Now is a good time to get your silage analysed to ensure that you have results on hand before animals are housed.

Poor performing calves

Every group of calves has a number of animals that are not performing at the level expected or required.

They may have been sick earlier in life, are getting bullied at the meal trough etc, but for one reason or another they are not doing the same thrive as their comrades.

If you haven't done so already, now is a good time to pull out the weakest 10 to 15pc of calves and keep them in a separate group.

This group needs some tender loving care and should be placed in a small paddock of good quality after grass preferably close to the yard where they can get extra meal twice per day.

At housing, this group should be penned together so that the bigger cattle are not bullying them away from the trough.

The extra meal feeding can continue in order to try and get them back on target with the remaining calves.

Meal feeding at grass

The energy content of grass naturally declines in the autumn, from a position where it may have been supporting an average daily gain (ADG) of 0.9-1kg to a point where it may now only be supporting between 0.5 and 0.7kgs of an ADG depending on quality.

To ensure that calves keep up a good level of daily gain, the meal supplementation should now be increased to counteract the lower energy and the lower level of dry matter in the grass.

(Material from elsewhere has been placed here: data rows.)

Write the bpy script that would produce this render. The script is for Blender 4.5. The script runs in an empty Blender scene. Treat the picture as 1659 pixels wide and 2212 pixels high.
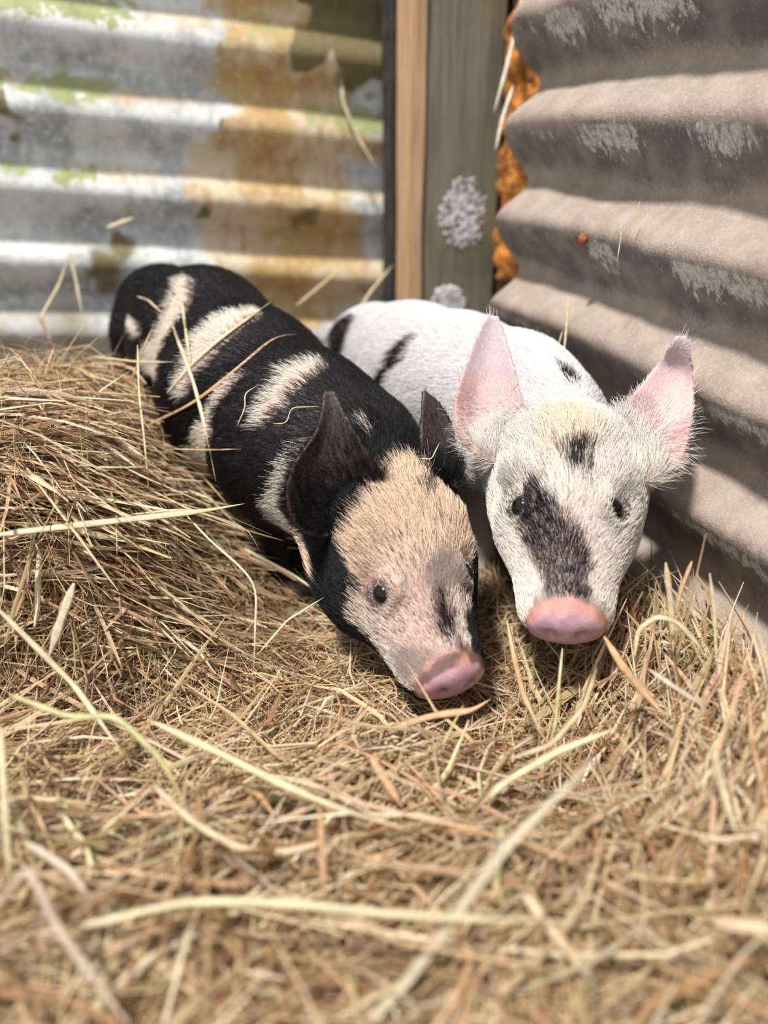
import bpy, math, random
import numpy as np
from mathutils import Vector
from mathutils.bvhtree import BVHTree

SC = bpy.context.scene
COL = SC.collection
rng = np.random.default_rng(7)
random.seed(7)

# ------------------------------------------------------------------ camera, sky, sun, exposure
PITCH = math.radians(25.0)
FPX = 1660.0
CAM = np.array([0.0, 0.0, 0.40])
cd = bpy.data.cameras.new('camera')
cam = bpy.data.objects.new('camera', cd)
COL.objects.link(cam)
cam.location = CAM
cam.rotation_euler = (math.pi / 2 - PITCH, 0, 0)
cd.sensor_fit = 'VERTICAL'
cd.sensor_height = 36.0
cd.lens = FPX / 2212 * 36.0
cd.clip_start = 0.01
cd.dof.use_dof = True
cd.dof.focus_distance = 0.495
cd.dof.aperture_fstop = 3.0
SC.camera = cam

world = bpy.data.worlds.new('sky')
SC.world = world
world.use_nodes = True
bg = world.node_tree.nodes['Background']
bg.inputs[0].default_value = (0.92, 0.96, 1.0, 1)
bg.inputs[1].default_value = 0.80

sd = bpy.data.lights.new('sun', 'SUN')
sun = bpy.data.objects.new('sun', sd)
COL.objects.link(sun)
sd.energy = 5.5
sd.angle = math.radians(6)
sd.color = (1.0, 0.96, 0.90)
sun.rotation_euler = Vector((0.30, 0.30, -1.0)).to_track_quat('-Z', 'Y').to_euler()   # high, from behind the left shoulder

SC.view_settings.view_transform = 'Standard'
SC.view_settings.look = 'None'
SC.view_settings.gamma = 1.0
SC.view_settings.exposure = 0.0
SC.view_settings.use_curve_mapping = False
SC.cycles.max_bounces = 6
SC.cycles.diffuse_bounces = 3
SC.cycles.glossy_bounces = 2
SC.cycles.transmission_bounces = 2
SC.cycles.transparent_max_bounces = 4

# ------------------------------------------------------------------ measuring helpers
CF = np.array([0, math.cos(PITCH), -math.sin(PITCH)])
CR = np.array([1.0, 0, 0])
CU = np.array([0, math.sin(PITCH), math.cos(PITCH)])


def ray(x, y):
    return CF + CR * (x - 829.5) / FPX + CU * (1106 - y) / FPX


def at(x, y, d):
    "the point of the place seen in direction (x, y) at depth d"
    return CAM + ray(x, y) * d


def unit(v):
    v = np.asarray(v, float)
    return v / max(np.linalg.norm(v), 1e-12)


# ------------------------------------------------------------------ noise in numpy
def _hash(ix, iy, iz, seed):
    n = (ix * 374761393 + iy * 668265263 + iz * 2147483647 + seed * 1274126177) & 0xFFFFFFFF
    n = ((n ^ (n >> 13)) * 1274126177) & 0xFFFFFFFF
    n = n ^ (n >> 16)
    return (n & 0xFFFF) / 65535.0


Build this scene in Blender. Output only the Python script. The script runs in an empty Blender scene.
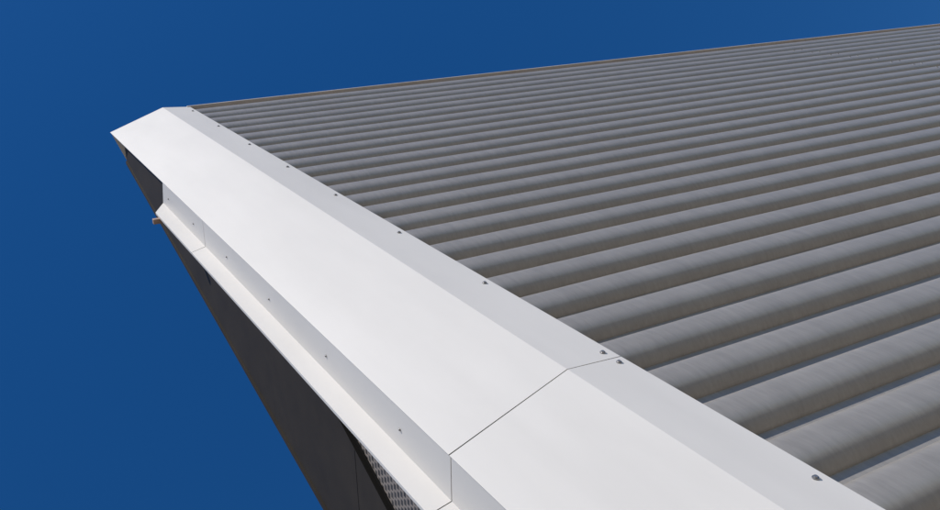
import bpy, bmesh, math, random
from mathutils import Vector, Matrix, noise
random.seed(3)
sc=bpy.context.scene
sc.view_settings.view_transform='Standard'; sc.view_settings.look='None'; sc.view_settings.exposure=0
D=1.6; CAMZ=1.6
def W(x,y,z): return Vector((x*D,y*D,z*D+CAMZ))

# ---------- materials ----------
def mat(name,col,rough=0.5,metal=0.0,var=0.08,scale=3.0,bump=0.0,bscale=60,stretch=(1,1,1),spec=0.5,dist=0.004,streak=0):
    m=bpy.data.materials.new(name); m.use_nodes=True
    nt=m.node_tree; b=nt.nodes['Principled BSDF']
    tc=nt.nodes.new('ShaderNodeTexCoord'); mp=nt.nodes.new('ShaderNodeMapping'); mp.inputs['Scale'].default_value=stretch
    nt.links.new(tc.outputs['Object'],mp.inputs['Vector'])
    n=nt.nodes.new('ShaderNodeTexNoise'); n.inputs['Scale'].default_value=scale; n.inputs['Detail'].default_value=8; n.inputs['Roughness'].default_value=0.65
    nt.links.new(mp.outputs[0],n.inputs['Vector'])
    r=nt.nodes.new('ShaderNodeValToRGB')
    r.color_ramp.elements[0].position=0.3; r.color_ramp.elements[1].position=0.7
    c=col
    r.color_ramp.elements[0].color=(c[0]*(1-var),c[1]*(1-var),c[2]*(1-var*1.1),1)
    r.color_ramp.elements[1].color=(min(1,c[0]*(1+var)),min(1,c[1]*(1+var)),min(1,c[2]*(1+var)),1)
    nt.links.new(n.outputs['Fac'],r.inputs['Fac'])
    out=r.outputs['Color']
    if streak:
        n3=nt.nodes.new('ShaderNodeTexNoise'); n3.inputs['Scale'].default_value=1.1; n3.inputs['Detail'].default_value=4
        mp3=nt.nodes.new('ShaderNodeMapping'); mp3.inputs['Scale'].default_value=(5,5,0.5)
        nt.links.new(tc.outputs['Object'],mp3.inputs['Vector']); nt.links.new(mp3.outputs[0],n3.inputs['Vector'])
        mr3=nt.nodes.new('ShaderNodeMapRange'); mr3.inputs['From Min'].default_value=.3; mr3.inputs['From Max'].default_value=.7
        mr3.inputs['To Min'].default_value=1-streak; mr3.inputs['To Max'].default_value=1
        nt.links.new(n3.outputs['Fac'],mr3.inputs['Value'])
        vm=nt.nodes.new('ShaderNodeVectorMath'); vm.operation='SCALE'
        nt.links.new(out,vm.inputs[0]); nt.links.new(mr3.outputs[0],vm.inputs['Scale']); out=vm.outputs[0]
    nt.links.new(out,b.inputs['Base Color'])
    mr=nt.nodes.new('ShaderNodeMapRange'); mr.inputs['To Min'].default_value=rough-0.05; mr.inputs['To Max'].default_value=rough+0.06
    nt.links.new(n.outputs['Fac'],mr.inputs['Value']); nt.links.new(mr.outputs[0],b.inputs['Roughness'])
    b.inputs['Metallic'].default_value=metal; b.inputs['Specular IOR Level'].default_value=spec
    if bump>0:
        n2=nt.nodes.new('ShaderNodeTexNoise'); n2.inputs['Scale'].default_value=bscale; n2.inputs['Detail'].default_value=4
        nt.links.new(mp.outputs[0],n2.inputs['Vector'])
        bp=nt.nodes.new('ShaderNodeBump'); bp.inputs['Strength'].default_value=bump; bp.inputs['Distance'].default_value=dist
        nt.links.new(n2.outputs['Fac'],bp.inputs['Height']); nt.links.new(bp.outputs[0],b.inputs['Normal'])
    return m
M_white=mat('white_coated_metal',(0.69,0.658,0.617),0.48,0,0.03,1.6,0.06,3,(1,1,.4),0.28,streak=0.05)
M_rib=mat('galvanised_sheet',(0.325,0.30,0.27),0.36,0.12,0.09,22,0.2,70,(2.5,1,0.35),0.45,0.002,streak=0.10)
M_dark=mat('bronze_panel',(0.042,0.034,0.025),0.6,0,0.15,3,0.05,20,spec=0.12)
M_in=mat('dark_jamb',(0.012,0.011,0.010),0.7,0,0.2,3,spec=0.1)
M_cap=mat('coping_metal',(0.46,0.42,0.38),0.5,0.1,0.1,6)
M_screw=mat('screw_steel',(0.33,0.32,0.31),0.35,0.7,0.1,20)
M_wood=mat('timber_bracket',(0.36,0.24,0.18),0.7,0,0.2,20,0.1,60)
M_roof=mat('roof_membrane',(0.25,0.25,0.25),0.8)
M_gap=mat('joint_sealant',(0.05,0.05,0.05),0.8)
M_ground=mat('concrete_paving',(0.24,0.215,0.18),0.85,0,0.15,0.6,0.3,40)

def perforated():
    m=bpy.data.materials.new('perforated_sheet'); m.use_nodes=True; nt=m.node_tree; b=nt.nodes['Principled BSDF']
    tc=nt.nodes.new('ShaderNodeTexCoord'); sp=nt.nodes.new('ShaderNodeSeparateXYZ'); cb=nt.nodes.new('ShaderNodeCombineXYZ')
    nt.links.new(tc.outputs['Object'],sp.inputs[0]); nt.links.new(sp.outputs['Y'],cb.inputs['X']); nt.links.new(sp.outputs['Z'],cb.inputs['Y'])
    br=nt.nodes.new('ShaderNodeTexBrick'); br.inputs['Scale'].default_value=1.0
    br.inputs['Brick Width'].default_value=0.045; br.inputs['Row Height'].default_value=0.036; br.inputs['Mortar Size'].default_value=0.008; br.inputs['Mortar Smooth'].default_value=0.3
    br.inputs['Color1'].default_value=(0.04,0.035,0.03,1); br.inputs['Color2'].default_value=(0.07,0.065,0.06,1); br.inputs['Mortar'].default_value=(0.26,0.22,0.19,1)
    nt.links.new(cb.outputs[0],br.inputs['Vector']); nt.links.new(br.outputs['Color'],b.inputs['Base Color'])
    b.inputs['Roughness'].default_value=0.6
    bp=nt.nodes.new('ShaderNodeBump'); bp.inputs['Strength'].default_value=0.6; bp.inputs['Distance'].default_value=0.005
    nt.links.new(br.outputs['Fac'],bp.inputs['Height']); nt.links.new(bp.outputs[0],b.inputs['Normal'])
    return m
M_perf=perforated()

root=bpy.data.objects.new('metal_clad_building',None); sc.collection.objects.link(root)
def add(name,verts,faces,m,smooth=False,parent=root):
    me=bpy.data.meshes.new(name); me.from_pydata([tuple(v) for v in verts],[],faces); me.update()
    o=bpy.data.objects.new(name,me); sc.collection.objects.link(o); o.parent=parent
    me.materials.append(m)
    if smooth:
        for p in me.polygons: p.use_smooth=True
    return o
def fold(name,pts,z0,z1,m,thick=0.003,bev=0.005,nseg=14,wob=0.0015):
    n=len(pts)
    if not hasattr(z0,'__len__'): z0=[z0]*n
    if not hasattr(z1,'__len__'): z1=[z1]*n
    V=[];F=[]
    for k in range(nseg+1):
        t=k/nseg
        for i,(x,y) in enumerate(pts):
            v=W(x,y,z0[i]*(1-t)+z1[i]*t)
            w=noise.noise(Vector((i*3.1,k*0.6,len(name))))*wob
            V.append(v+Vector((w*0.5,w,0)))
    for k in range(nseg):
        for i in range(n-1):
            a=k*n+i; F.append((a,a+1,a+n+1,a+n))
    o=add(name,V,F,m)
    s=o.modifiers.new('s','SOLIDIFY'); s.thickness=thick; s.offset=0
    b=o.modifiers.new('b','BEVEL'); b.width=bev; b.segments=3; b.limit_method='ANGLE'; b.angle_limit=math.radians(12)
    b.harden_normals=True
    return o
def box(name,a,b,m,parent=root,bev=0.004):
    (x0,y0,z0),(x1,y1,z1)=a,b
    V=[(x,y,z) for z in(z0,z1) for y in(y0,y1) for x in(x0,x1)]
    F=[(0,2,3,1),(4,5,7,6),(0,1,5,4),(2,6,7,3),(0,4,6,2),(1,3,7,5)]
    o=add(name,V,F,m,parent=parent)
    if bev:
        bb=o.modifiers.new('b','BEVEL'); bb.width=bev; bb.segments=2
    return o

TOP=5.93
# ---------- corrugated facade ----------
P=0.19*D; H=0.066; flat=0.22
ztop=TOP*D+CAMZ
def prof(t):
    if t<flat: return 0.0
    s=(t-flat)/(1-flat)*2-1
    return H*max(0,1-abs(s)**3.0)**0.66
ph=(0.964*D+CAMZ-0.02)%P
S=30
zz=[]
k=0
while True:
    base=ph+(k-2)*P
    if base>ztop: break
    for j in range(S):
        if j<5: t=flat*j/5
        else:
            s=(j-5)/(S-5); s=0.5-0.5*math.cos(math.pi*s); t=flat+s*(1-flat)
        h=base+t*P
        if 0.2<h<ztop: zz.append((h,prof(t),k))
    k+=1
NX=120; X0=1.29*D; X1=42.0
V=[];F=[]
for i in range(NX+1):
    x=X0+(X1-X0)*(i/NX)**1.6
    for (h,p,kk) in zz:
        w=noise.noise(Vector((x*0.7,kk*5.3,0)))*0.004
        w2=noise.noise(Vector((x*0.5,kk*7.7,9)))*0.003
        V.append((x,D+0.008+H-p*(1+0.03*noise.noise(Vector((x*.4,kk*3.,4))))+w*(p/H),h+w2))
m_=len(zz)
for i in range(NX):
    for j in range(m_-1):
        a=i*m_+j; F.append((a,a+m_,a+m_+1,a+1))
wall=add('corrugated_cladding',V,F,M_rib,True)
es=wall.modifiers.new('e','EDGE_SPLIT'); es.split_angle=math.radians(35)
box('roof_coping',(1.31*D,D-0.006,ztop-0.004),(X1,D+0.35,ztop+0.028),M_cap)

# ---------- corner trim ----------
A=(1.328,1.003); B=(1.164,0.994); C=(0.833,1.121)
J=1.58
fold('corner_flashing_upper',[(1.328,1.014),A,B,C,(0.845,1.14)],J+0.0014,[TOP,5.935,5.965,6.01,6.0],M_white)
fold('corner_flashing_lower',[(1.328,1.014),A,B,C,(0.845,1.14)],-0.95,J-0.0014,M_white)
fold('flashing_joint_backing',[(1.32,1.0085),(1.166,1.001),(0.842,1.124)],J-0.03,J+0.03,M_gap,bev=0.001,nseg=1,wob=0)
V=[W(1.328,1.004,TOP),W(1.166,.998,5.96),W(.835,1.122,6.005),W(.91,1.33,5.99),W(1.328,1.33,5.95)]
add('flashing_top_cap',V,[(0,1,2,3,4)],M_white)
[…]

Calves should be receiving 1.5 to 2kgs of meal per day.

This will help to maintain performance, reduce stress thereby helping in reducing respiratory sickness.

Finishing steers and heifers at grass should be fed 0.5kg meal per 100kg live weight, eg 3kg per day to a 600kg steer, where the grass quality is very good.

Feed 1kg meal per 100kg live weight, eg 6kg per day to a 600kg steer, where grass is scarce or of lower quality.